Educação Física da Gramática


Há livros que marcam uma geração. E há outros que marcam apenas o ego do autor. O recém-lançado Educação — Um Compromisso de Sucesso pertence à segunda categoria: uma obra que, antes de ser lida, já é um monumento à ironia nacional.

O autor, um antigo professor de Educação Física convertido em apóstolo da pedagogia, apresenta-se como o homem que vai salvar o ensino. É uma transformação digna de nota: de apito ao pescoço a guardião das letras, de cronómetro na mão a filósofo do sucesso escolar.

Não é milagre; é política.

Diz-se que o livro defende a “excelência” e a “inovação educativa”. Dois conceitos que, na prática, se traduzem em mais relatórios, mais planos estratégicos e menos alunos a lerem sem tropeçar.

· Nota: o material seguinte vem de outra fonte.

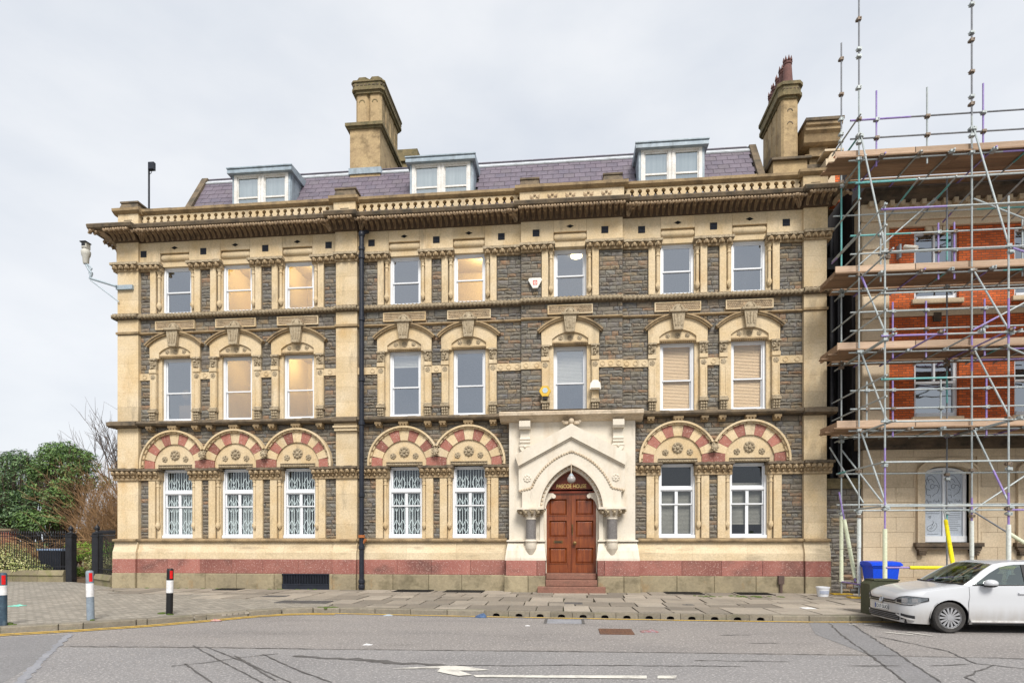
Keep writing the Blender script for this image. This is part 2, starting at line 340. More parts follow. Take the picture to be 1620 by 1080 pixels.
KERB = [(-60, -44.5), (-30, -22.6), (-20, -15.4), (-13.2, -11.1), (-11.35, -10.1), (-10.2, -9.35), (-9.3, -8.62), (-8.5, -7.7), (-7.9, -6.95), (-7.3, -6.42), (-6.6, -6.15), (-5.9, -6.12), (-1.5, -6.42), (2.6, -6.6), (5.5, -6.62), (7.2, -6.45), (30, -6.3), (80, -6.3)]
def offset(pts, d):
    out_ = []
    for i, p in enumerate(pts):
        a = Vector(pts[max(i - 1, 0)]); b = Vector(pts[min(i + 1, len(pts) - 1)]); dd = (b - a).normalized()
        out_.append((p[0] + dd.y * d, p[1] - dd.x * d))
    return out_
t = MB(); t.add([(-1500, -1500, -.30), (1500, -1500, -.30), (1500, 1500, -.30), (-1500, 1500, -.30)], [(0, 1, 2, 3)])
struct('ground', t, M['grass'])
t = MB(); xs = [-90 + 4 * i for i in range(46)]
t.add([(-120, -120, ROADZ), (120, -120, ROADZ), (120, 20, ROADZ), (-120, 20, ROADZ)], [(0, 1, 2, 3)])
road = struct('road', t, M['asphalt'])
t = MB(); t.zprism([(-60, 0.4)] + offset(KERB, -.13) + [(80, .6), (8, .6)], ROADZ - .1, -.035)
pave = struct('pavement', t, M['pavejoint'])
def strip(name, pts, wd, z, mat, parent, wob=0, taper=False):
    pts = [Vector((x, y, z)) for x, y in pts]
    if wob:
        q = []
        for a, b in zip(pts, pts[1:]):
            k = max(1, int((b - a).length / .12)); d = (b - a).normalized(); nn = Vector((-d.y, d.x, 0))
            for i in range(k): q.append(a.lerp(b, i / k) + nn * rng.uniform(-wob, wob))
        pts = q + [pts[-1]]
    mb = MB(); vs = []
    for i, p in enumerate(pts):
        d = (pts[min(i + 1, len(pts) - 1)] - pts[max(i - 1, 0)]).normalized(); nn = Vector((-d.y, d.x, 0))
        ww = wd * (rng.uniform(.45, 1.35) if wob else 1)
        if taper and i in (0, len(pts) - 1): ww *= .2
        vs += [p + nn * ww / 2, p - nn * ww / 2]
    mb.add(vs, [(2 * i, 2 * i + 1, 2 * i + 3, 2 * i + 2) for i in range(len(pts) - 1)])
    o = link(name, mb.mesh(name, mat, recalc=False), parent)
    return o
# tarmac patches, seams and cracks
t = MB(); t.add([(-9.96, -10.03, ROADZ + .004), (-8.32, -12.26, ROADZ + .004), (-6.6, -15.2, ROADZ + .004), (-14, -21, ROADZ + .004), (-19, -15.5, ROADZ + .004), (-12.9, -11.6, ROADZ + .004)], [(0, 5, 4, 3, 2, 1)])
part('tarmac_patch', t, M['asphalt_patch'], road)
strip('seam', [(-9.93, -9.98), (-8.32, -12.26), (-7.17, -13.85), (-6.5, -15)], .13, ROADZ + .008, M['seam'], road, .01)
t = MB(); t.add([(5.42, -6.8, ROADZ + .004), (4.86, -8.6, ROADZ + .004), (4.86, -10.73, ROADZ + .004), (4.37, -12.74, ROADZ + .004), (3.9, -15, ROADZ + .004), (4.5, -15, ROADZ + .004), (4.84, -12.68, ROADZ + .004), (5.29, -10.94, ROADZ + .004), (5.65, -9.42, ROADZ + .004), (6.32, -6.8, ROADZ + .004)], [tuple(range(10))])
part('tarmac_patch', t, M['asphalt_patch'], road)
t = MB(); t.add([(-16, -11.75, ROADZ + .0025), (-3.9, -11.12, ROADZ + .0025), (1.86, -10.89, ROADZ + .0025), (18, -10.7, ROADZ + .0025), (18, -16, ROADZ + .0025), (-16, -16, ROADZ + .0025)], [tuple(range(6))])
part('tarmac_strip', t, mk('greyer_asphalt', (.265, .255, .253), (.235, .228, .228), sc=.5, rough=.9, bump=1.0, bsc=38, speck=((.47, .45, .44), 26, .55), stain=(.19, .184, .184), stamt=.5, stsc=(.25, .7, 1)), road)
CR = [[(-8.89, -11.31), (-6.61, -11.16), (-3.89, -11.11), (-1.08, -10.98), (1.86, -10.87), (4.79, -10.78), (7.11, -10.87), (12, -10.8)],
      [(5.82, -6.9), (5.36, -8.55), (4.86, -10.73), (4.37, -12.74)], [(6.32, -6.8), (5.65, -9.42), (5.29, -10.94), (4.84, -12.68)],
      [(5.93, -8.73), (6.15, -9.5), (6.33, -10.3), (6.11, -11.35), (6.34, -11.47), (6.9, -11.95)], [(6.3, -11.43), (5.76, -11.91), (5.36, -12.34), (5.29, -12.64)],
      [(4.1, -11.7), (4.9, -11.62)], [(5.3, -11.6), (6.0, -11.4)], [(1.9, -11.5), (3.4, -11.45)], [(2.9, -8.9), (3.6, -8.8)], [(3.2, -9.8), (3.8, -9.75)],
      [(-1.9, -12.22), (-.95, -12.17), (0, -12.04), (2.59, -11.88)]]
for c in CR: strip('crack', c, .032, ROADZ + .010, M['crack'], road, .02, True)
strip('tar_smear', [(-4.45, -11.72), (-3.95, -11.85), (-3.36, -11.93), (-2.5, -12.14), (-1.85, -12.2)], .16, ROADZ + .008, M['crack'], road, .05, True)
for c in [[(-5.87, -12.69), (-5.46, -12.33), (-5.22, -11.96), (-4.77, -11.6)], [(-6.65, -11.01), (-5.35, -12.27), (-4.66, -12.92), (-4.0, -13.54)], [(-5.78, -12.5), (-5.15, -13.13), (-4.66, -13.6)],
          [(-5.41, -11.82), (-4.48, -12.73), (-3.63, -13.5)], [(-5.0, -11.67), (-3.9, -12.76), (-3.1, -13.45)], [(-6.4, -11.05), (-4.9, -12.35), (-3.9, -13.4)]]:
    strip('saw_cut', c, .026, ROADZ + .012, M['crack'], road, .008)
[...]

A prosa é densa pela quantidade de chavões. É uma obra onde cada frase soa como um power point em sofrimento: “educação inclusiva”, “novas competências”, “cidadania global”... tudo embrulhado num discurso tão polido que escorrega.

Há quem questione se o autor escreveu mesmo o livro. A dúvida é legítima: se em cada conferência pública é difícil ouvir um parágrafo com lógica, como esperar 200 páginas coerentes?

Mas talvez seja esse o segredo — transformar a incoerência em política educativa.

O mais curioso é que este “compromisso com o sucesso” acontece num lugar onde ainda há crianças que saem da escola sem saber ler, e jovens que confundem um teclado com um teste. O liceu Jaime Moniz.

E assim se escreve um livro sobre o triunfo da educação, num território onde o sucesso ainda é uma hipótese teórica.

Há quem diga que a política é a continuação da educação por outros meios. E, vendo certos autarcas, talvez seja mesmo: a diferença é que agora dão notas à população inteira. O antigo professor de Educação Física Jorge Carvalho, que se reinventou como guardião das letras e, agora, como presidente de uma cidade inteira, é o símbolo perfeito do nosso tempo — o triunfo da retórica sobre o conteúdo, da aparência sobre a substância.

O seu (ou talvez não escrito por si propriamente) livro, Educação — Um Compromisso de Sucesso, parece ser um monumento à pedagogia do vazio. É o manual perfeito para quem quer falar meia hora sem dizer nada e ainda parecer inspirado. Frases redondas, parágrafos que não vão a lado nenhum e chavões suficientes para encher uma conferência de imprensa. O mais impressionante é que, depois de anos a falar de sucesso, a sua principal conquista parece ter sido transformar a gramática em exercício de alongamento.

Agora, sentado na cadeira do poder municipal do Funchal, o antigo treinador da motivação continua fiel ao seu método: muita conversa sobre “valores” e “estratégia”, pouca prática, e uma resistência admirável a qualquer coisa que exija lógica. A cidade, como os alunos de outrora, ouve, acena e espera que o toque de saída chegue depressa. De preferência no carro da policia judiciária.

Enquanto as estatísticas da educação continuam a mostrar que há jovens incapazes de ler um jornal até ao fim, o nosso herói de fato e gravata prefere citar o seu próprio livro — como se a retórica substituísse o conhecimento e o marketing fosse sinónimo de governação.

Chamam-lhe líder. Talvez com razão: lidera o pelotão da autoconfiança sem causa.

E, no fundo, isso é a versão moderna do sucesso — falar muito, dizer pouco.

Dizem que a educação é a base de tudo e, olhando à volta, percebe-se logo o problema da fundação. O antigo professor de Educação Física que virou teórico da pedagogia e depois político profissional é hoje o retrato vivo da ascensão sem conteúdo: muito verbo, pouca sintaxe.

Agora, à frente da cidade, aplica o mesmo método: governa como quem dá uma aula de aquecimento, muita movimentação, pouco avanço. E, entre discursos sobre inovação e estratégia, o essencial fica sempre fora do plano.

No fundo, é coerente. Sempre defendeu o sucesso, o dele próprio.

Quem será que escreveu e recebeu para escrever este livro, pergunto-me eu???